*Stated goal*
Locate the lines of the listing below that hold "picture", then copy each of them.

Scenes as source code
[start]

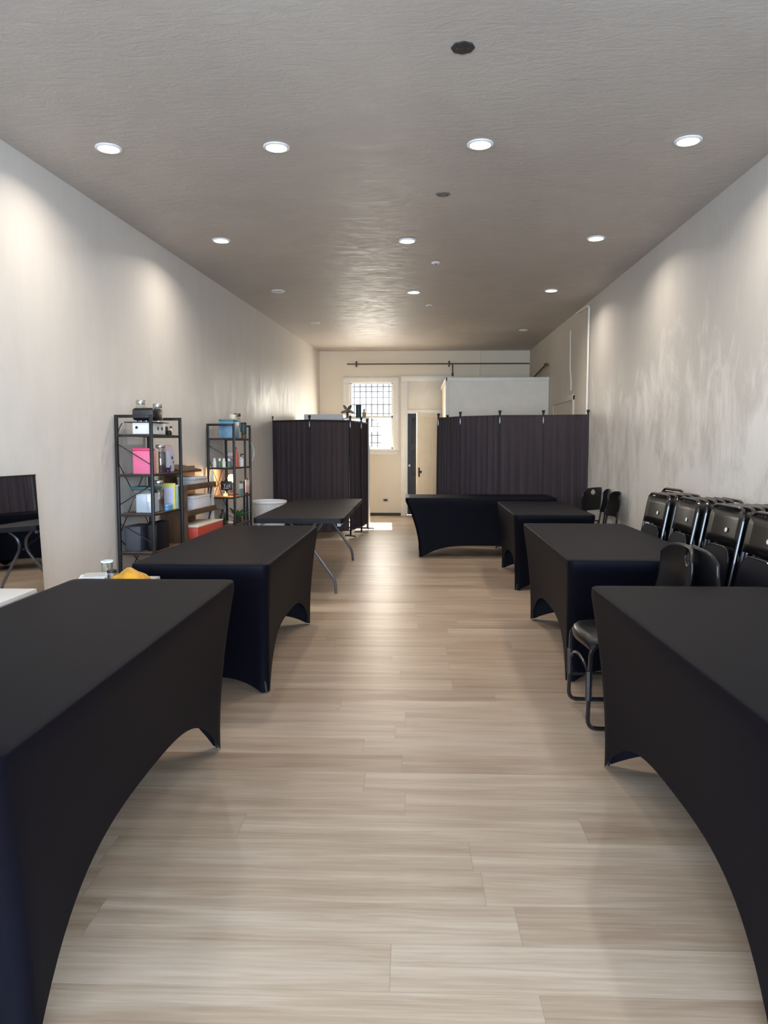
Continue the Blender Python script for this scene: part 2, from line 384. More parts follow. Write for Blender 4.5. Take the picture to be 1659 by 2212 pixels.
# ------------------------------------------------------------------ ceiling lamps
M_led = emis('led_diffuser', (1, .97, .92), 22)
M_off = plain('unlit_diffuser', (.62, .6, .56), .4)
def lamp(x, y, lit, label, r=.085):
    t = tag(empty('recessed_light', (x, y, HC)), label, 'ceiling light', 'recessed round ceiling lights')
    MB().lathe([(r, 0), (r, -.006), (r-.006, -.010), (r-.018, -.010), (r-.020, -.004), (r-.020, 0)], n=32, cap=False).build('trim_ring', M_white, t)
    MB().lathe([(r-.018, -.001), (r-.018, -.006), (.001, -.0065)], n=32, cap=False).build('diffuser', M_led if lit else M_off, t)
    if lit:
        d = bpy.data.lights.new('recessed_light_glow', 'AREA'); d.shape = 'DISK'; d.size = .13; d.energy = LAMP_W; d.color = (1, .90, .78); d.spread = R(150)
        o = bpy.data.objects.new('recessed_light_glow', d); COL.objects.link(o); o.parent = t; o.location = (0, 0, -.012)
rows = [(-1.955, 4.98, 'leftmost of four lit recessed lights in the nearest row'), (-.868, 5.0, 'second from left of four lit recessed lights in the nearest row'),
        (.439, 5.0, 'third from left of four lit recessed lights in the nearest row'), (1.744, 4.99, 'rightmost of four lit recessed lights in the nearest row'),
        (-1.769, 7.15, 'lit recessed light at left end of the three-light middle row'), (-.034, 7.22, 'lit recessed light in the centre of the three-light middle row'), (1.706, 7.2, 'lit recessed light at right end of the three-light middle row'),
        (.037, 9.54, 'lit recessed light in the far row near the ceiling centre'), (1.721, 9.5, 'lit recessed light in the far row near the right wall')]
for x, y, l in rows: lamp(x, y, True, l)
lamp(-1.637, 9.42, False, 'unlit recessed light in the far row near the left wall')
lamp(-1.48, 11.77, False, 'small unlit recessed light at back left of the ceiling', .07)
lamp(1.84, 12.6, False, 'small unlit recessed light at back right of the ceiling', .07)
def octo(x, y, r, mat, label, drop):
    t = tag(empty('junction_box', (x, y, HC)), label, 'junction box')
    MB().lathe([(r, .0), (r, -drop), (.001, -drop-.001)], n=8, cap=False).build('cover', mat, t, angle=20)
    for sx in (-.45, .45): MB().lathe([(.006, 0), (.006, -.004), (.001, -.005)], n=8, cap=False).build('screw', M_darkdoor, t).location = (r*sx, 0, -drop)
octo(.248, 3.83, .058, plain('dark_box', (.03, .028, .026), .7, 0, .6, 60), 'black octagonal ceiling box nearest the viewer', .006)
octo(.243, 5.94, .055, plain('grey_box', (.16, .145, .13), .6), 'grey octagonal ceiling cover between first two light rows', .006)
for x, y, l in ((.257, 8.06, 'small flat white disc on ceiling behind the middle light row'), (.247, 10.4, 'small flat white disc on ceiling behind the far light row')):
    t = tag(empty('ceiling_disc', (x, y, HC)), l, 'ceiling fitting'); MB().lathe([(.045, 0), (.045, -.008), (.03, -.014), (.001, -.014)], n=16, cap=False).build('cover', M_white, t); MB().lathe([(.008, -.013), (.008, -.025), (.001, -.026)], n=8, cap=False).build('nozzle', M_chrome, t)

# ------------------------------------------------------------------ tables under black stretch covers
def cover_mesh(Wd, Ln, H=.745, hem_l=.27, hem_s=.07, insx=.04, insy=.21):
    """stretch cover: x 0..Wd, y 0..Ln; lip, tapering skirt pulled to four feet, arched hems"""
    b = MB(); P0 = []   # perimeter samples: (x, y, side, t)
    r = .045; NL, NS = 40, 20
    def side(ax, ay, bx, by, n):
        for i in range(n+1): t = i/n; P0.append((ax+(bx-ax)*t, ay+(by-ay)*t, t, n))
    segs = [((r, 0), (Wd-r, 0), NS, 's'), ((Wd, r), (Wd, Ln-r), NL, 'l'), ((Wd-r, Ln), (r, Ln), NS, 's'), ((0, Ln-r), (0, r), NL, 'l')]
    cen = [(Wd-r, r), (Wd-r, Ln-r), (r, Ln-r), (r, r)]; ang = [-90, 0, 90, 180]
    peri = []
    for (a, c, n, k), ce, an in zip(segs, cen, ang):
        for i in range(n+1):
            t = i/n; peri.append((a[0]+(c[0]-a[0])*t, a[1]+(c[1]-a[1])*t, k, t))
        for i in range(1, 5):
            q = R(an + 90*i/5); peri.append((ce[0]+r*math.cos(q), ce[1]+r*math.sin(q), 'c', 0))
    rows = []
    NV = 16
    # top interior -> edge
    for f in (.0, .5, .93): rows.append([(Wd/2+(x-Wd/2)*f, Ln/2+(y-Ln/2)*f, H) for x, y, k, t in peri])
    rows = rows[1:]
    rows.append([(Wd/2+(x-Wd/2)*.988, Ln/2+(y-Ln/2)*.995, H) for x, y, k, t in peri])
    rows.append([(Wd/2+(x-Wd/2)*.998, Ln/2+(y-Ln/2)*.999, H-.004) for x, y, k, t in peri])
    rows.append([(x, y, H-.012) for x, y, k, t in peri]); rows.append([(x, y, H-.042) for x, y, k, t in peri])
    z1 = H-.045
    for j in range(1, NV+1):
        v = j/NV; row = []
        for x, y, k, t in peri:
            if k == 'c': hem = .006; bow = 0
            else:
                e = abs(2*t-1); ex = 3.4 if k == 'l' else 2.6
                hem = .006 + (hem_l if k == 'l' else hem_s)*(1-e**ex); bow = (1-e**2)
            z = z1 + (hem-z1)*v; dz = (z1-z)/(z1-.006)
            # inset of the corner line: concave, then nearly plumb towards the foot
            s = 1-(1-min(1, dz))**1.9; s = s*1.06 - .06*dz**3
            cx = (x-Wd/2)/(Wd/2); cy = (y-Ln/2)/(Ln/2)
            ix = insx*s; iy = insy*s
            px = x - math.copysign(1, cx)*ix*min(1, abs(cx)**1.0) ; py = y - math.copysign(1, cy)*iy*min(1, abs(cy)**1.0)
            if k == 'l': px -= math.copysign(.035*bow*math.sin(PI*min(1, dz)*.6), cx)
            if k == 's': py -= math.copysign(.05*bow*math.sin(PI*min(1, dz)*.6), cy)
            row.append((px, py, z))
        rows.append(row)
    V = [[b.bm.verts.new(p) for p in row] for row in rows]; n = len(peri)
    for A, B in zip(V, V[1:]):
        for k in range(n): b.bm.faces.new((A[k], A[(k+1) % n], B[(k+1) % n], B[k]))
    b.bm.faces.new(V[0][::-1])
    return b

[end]
[start]

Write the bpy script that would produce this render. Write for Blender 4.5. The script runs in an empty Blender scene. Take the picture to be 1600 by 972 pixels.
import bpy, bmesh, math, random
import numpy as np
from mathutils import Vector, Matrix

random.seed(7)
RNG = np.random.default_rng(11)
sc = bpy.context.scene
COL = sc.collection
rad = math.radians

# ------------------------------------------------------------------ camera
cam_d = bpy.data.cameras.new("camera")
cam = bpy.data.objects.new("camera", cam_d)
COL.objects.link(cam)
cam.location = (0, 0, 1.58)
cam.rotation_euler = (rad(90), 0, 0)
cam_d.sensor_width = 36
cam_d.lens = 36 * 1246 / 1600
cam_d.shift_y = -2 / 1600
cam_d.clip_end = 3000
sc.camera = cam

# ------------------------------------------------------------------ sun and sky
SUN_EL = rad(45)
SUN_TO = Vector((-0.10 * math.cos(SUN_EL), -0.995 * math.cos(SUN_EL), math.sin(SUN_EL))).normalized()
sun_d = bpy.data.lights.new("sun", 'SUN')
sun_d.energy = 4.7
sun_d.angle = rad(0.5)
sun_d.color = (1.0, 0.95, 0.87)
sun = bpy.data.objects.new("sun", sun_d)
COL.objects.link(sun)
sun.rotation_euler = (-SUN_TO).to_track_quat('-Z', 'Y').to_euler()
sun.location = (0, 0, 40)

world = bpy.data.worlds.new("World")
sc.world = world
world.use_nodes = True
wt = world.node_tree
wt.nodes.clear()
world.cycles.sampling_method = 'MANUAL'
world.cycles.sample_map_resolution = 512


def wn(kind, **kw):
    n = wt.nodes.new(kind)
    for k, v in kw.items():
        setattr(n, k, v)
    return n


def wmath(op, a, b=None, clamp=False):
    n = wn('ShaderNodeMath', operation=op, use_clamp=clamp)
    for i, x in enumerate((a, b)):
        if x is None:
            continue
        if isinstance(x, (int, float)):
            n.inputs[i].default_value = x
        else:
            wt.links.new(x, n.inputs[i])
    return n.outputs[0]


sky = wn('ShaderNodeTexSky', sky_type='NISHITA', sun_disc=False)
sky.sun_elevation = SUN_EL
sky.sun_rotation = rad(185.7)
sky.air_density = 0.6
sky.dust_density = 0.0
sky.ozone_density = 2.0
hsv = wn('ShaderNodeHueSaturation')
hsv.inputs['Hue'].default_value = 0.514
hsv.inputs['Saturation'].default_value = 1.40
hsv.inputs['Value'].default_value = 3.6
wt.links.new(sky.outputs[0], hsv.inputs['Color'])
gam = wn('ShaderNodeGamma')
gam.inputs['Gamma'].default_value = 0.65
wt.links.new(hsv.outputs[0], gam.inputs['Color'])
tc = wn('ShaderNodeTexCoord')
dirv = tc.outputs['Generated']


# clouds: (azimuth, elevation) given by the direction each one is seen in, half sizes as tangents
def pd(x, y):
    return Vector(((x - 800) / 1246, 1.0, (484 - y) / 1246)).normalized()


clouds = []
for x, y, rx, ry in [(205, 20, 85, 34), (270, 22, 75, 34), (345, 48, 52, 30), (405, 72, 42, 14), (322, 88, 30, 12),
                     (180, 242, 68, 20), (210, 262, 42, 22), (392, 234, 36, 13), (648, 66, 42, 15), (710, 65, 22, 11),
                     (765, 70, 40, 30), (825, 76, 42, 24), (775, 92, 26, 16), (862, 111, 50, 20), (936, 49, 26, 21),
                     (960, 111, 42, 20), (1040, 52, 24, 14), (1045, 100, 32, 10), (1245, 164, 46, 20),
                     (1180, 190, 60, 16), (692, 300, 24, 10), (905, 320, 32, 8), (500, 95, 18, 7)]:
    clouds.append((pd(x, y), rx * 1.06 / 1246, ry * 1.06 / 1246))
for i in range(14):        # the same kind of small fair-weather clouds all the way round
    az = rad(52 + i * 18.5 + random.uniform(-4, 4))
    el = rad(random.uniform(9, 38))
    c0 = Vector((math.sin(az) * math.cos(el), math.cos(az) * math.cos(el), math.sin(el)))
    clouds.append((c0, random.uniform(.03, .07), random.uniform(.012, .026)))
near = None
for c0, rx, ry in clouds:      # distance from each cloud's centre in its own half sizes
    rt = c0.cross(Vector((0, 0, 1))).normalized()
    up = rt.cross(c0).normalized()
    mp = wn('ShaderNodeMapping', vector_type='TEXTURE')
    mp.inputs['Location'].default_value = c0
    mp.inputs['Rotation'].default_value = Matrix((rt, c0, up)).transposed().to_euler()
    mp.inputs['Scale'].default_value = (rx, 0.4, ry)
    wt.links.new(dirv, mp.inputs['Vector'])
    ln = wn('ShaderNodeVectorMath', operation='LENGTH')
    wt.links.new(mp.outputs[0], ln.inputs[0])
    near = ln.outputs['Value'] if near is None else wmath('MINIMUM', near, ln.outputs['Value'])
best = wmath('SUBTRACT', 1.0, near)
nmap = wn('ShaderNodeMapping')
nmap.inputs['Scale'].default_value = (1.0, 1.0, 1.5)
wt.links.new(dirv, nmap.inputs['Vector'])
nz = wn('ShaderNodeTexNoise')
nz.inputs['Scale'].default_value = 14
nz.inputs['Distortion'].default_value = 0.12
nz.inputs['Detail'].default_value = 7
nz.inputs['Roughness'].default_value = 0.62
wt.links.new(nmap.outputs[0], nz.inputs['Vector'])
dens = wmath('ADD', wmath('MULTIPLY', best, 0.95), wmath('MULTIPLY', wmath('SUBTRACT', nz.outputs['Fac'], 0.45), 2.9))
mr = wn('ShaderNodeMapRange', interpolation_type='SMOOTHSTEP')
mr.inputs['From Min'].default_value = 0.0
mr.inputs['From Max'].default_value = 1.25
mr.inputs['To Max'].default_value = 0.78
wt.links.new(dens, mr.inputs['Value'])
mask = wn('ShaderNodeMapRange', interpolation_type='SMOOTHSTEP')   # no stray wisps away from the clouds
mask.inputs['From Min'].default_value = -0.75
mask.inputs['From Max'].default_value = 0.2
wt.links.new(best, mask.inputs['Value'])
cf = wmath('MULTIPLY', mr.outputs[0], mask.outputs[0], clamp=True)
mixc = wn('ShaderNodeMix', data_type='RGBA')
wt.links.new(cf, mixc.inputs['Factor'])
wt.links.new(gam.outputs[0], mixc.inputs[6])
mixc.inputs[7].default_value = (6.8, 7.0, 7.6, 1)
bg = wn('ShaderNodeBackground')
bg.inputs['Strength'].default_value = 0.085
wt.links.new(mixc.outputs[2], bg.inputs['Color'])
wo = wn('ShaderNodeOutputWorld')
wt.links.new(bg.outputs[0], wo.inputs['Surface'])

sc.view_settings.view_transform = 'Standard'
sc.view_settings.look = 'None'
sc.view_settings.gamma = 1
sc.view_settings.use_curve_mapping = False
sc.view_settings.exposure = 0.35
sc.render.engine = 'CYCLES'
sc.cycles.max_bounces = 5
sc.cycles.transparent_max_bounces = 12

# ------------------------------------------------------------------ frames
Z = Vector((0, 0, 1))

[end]

*Output for this exercise*
Continue the Blender Python script for this scene: part 2, from line 384. More parts follow. Write for Blender 4.5. Take the picture to be 1659 by 2212 pixels.
Write the bpy script that would produce this render. Write for Blender 4.5. The script runs in an empty Blender scene. Take the picture to be 1600 by 972 pixels.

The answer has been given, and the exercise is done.